Print the lines of the data, starting with the first, up to and including the line where "from mathutils.bvhtree import BVHTree" appears.

<<<<

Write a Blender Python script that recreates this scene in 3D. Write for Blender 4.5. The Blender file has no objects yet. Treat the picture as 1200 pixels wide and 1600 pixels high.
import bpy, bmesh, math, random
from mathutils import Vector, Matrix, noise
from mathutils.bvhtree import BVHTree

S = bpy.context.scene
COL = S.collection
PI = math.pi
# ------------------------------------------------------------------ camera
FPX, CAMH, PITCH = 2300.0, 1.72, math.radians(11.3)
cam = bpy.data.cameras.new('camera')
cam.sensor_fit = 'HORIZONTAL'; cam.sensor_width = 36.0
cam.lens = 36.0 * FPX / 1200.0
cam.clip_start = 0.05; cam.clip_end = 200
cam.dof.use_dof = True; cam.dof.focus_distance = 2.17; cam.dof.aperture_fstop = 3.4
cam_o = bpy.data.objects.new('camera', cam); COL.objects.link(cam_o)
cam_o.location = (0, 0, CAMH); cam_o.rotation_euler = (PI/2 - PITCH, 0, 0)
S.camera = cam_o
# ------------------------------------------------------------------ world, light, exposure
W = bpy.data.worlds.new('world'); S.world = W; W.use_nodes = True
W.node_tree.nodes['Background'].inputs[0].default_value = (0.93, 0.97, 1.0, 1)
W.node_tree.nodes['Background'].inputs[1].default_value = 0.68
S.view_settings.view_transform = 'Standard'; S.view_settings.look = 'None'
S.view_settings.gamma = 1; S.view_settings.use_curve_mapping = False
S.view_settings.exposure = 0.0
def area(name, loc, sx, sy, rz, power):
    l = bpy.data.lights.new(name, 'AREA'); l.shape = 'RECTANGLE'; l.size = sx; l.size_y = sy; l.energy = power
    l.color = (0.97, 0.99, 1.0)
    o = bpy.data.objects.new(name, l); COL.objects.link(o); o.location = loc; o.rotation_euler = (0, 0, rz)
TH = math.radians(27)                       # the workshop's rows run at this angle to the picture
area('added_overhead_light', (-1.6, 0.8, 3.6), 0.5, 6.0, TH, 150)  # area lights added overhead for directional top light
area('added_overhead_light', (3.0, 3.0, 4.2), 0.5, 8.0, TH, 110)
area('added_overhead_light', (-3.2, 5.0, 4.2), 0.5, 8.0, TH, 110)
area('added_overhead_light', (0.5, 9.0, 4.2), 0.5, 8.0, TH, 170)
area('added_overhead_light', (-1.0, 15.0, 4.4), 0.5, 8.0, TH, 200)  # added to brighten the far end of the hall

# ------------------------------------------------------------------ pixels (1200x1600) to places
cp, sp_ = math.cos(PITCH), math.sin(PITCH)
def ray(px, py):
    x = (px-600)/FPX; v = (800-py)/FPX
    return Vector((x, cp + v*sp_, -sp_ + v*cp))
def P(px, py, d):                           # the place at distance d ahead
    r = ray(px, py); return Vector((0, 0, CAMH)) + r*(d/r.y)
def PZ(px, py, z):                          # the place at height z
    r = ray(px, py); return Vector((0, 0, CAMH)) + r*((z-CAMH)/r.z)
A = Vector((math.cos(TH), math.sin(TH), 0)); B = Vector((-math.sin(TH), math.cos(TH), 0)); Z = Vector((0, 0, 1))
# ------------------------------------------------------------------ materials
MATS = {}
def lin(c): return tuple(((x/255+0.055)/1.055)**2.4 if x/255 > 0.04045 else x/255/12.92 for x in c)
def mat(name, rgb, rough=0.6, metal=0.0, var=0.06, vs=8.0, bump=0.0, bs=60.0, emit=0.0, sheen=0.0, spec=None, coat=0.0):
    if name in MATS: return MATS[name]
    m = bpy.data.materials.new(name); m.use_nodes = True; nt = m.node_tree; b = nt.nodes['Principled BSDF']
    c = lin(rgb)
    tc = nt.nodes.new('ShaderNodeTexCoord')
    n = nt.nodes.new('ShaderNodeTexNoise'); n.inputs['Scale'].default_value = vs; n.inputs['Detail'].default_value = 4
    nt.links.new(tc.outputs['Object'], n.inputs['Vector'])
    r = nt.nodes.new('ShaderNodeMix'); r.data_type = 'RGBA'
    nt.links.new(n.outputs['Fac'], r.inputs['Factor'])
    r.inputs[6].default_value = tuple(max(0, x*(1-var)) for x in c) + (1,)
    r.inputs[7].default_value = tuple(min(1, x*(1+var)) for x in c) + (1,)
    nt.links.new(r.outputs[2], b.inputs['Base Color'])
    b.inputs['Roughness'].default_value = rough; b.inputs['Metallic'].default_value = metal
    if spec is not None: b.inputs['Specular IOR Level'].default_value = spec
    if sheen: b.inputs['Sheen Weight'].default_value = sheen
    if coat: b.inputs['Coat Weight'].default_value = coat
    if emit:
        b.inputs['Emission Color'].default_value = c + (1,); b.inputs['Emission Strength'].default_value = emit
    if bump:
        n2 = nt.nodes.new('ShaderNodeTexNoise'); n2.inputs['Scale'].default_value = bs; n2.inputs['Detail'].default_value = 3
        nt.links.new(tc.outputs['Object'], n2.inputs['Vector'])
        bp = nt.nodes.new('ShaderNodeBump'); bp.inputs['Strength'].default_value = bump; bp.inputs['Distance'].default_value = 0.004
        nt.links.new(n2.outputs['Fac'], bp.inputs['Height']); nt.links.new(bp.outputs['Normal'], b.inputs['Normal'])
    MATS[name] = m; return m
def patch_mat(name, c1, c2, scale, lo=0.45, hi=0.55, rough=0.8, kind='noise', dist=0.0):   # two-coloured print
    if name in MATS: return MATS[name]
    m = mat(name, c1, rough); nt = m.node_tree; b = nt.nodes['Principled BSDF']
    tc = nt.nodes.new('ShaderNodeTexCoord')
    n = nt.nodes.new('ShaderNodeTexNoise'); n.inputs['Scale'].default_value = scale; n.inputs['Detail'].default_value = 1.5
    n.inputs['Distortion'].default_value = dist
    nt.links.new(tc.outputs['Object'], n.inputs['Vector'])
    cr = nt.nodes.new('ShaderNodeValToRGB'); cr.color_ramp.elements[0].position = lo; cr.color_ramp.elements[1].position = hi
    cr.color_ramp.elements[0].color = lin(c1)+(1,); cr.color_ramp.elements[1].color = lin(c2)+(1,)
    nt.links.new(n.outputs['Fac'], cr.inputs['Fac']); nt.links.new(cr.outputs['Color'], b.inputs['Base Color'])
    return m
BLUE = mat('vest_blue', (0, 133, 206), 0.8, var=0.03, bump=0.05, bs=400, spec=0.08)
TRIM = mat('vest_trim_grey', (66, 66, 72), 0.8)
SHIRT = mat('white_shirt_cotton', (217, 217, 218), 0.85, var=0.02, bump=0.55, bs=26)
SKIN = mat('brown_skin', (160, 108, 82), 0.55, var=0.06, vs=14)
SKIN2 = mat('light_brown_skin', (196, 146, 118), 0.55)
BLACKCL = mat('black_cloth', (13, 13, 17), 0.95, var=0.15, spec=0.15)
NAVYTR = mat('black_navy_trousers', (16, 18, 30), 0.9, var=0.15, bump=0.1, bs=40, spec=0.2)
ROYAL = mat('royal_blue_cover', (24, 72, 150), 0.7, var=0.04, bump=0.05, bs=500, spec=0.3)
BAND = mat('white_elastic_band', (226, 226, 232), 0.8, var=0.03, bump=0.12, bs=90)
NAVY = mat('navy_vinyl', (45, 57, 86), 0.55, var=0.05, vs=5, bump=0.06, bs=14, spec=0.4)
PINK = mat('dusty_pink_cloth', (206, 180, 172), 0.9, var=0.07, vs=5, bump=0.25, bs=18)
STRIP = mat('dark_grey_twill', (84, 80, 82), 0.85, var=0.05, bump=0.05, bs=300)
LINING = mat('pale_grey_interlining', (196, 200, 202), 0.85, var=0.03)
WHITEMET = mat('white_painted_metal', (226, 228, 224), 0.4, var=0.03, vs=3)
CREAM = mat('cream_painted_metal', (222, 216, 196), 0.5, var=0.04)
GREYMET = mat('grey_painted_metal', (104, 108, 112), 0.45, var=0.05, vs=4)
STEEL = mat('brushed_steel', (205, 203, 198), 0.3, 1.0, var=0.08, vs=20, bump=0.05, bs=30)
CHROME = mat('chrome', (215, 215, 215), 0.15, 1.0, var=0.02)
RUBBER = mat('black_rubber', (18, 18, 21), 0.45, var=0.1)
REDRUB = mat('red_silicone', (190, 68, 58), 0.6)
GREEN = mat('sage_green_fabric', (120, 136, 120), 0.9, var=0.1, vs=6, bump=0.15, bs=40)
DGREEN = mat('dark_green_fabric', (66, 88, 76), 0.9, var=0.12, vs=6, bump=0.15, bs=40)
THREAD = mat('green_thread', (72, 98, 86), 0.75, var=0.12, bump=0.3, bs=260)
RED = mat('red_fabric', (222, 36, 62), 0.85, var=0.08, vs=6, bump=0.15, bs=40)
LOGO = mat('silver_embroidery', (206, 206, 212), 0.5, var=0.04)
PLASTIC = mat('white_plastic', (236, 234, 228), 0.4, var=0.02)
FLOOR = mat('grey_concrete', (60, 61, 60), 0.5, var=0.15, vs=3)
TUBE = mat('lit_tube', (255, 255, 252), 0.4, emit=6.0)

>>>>

_TASK SOLUTION_
Write a Blender Python script that recreates this scene in 3D. Write for Blender 4.5. The Blender file has no objects yet. Treat the picture as 1200 pixels wide and 1600 pixels high.
import bpy, bmesh, math, random
from mathutils import Vector, Matrix, noise
from mathutils.bvhtree import BVHTree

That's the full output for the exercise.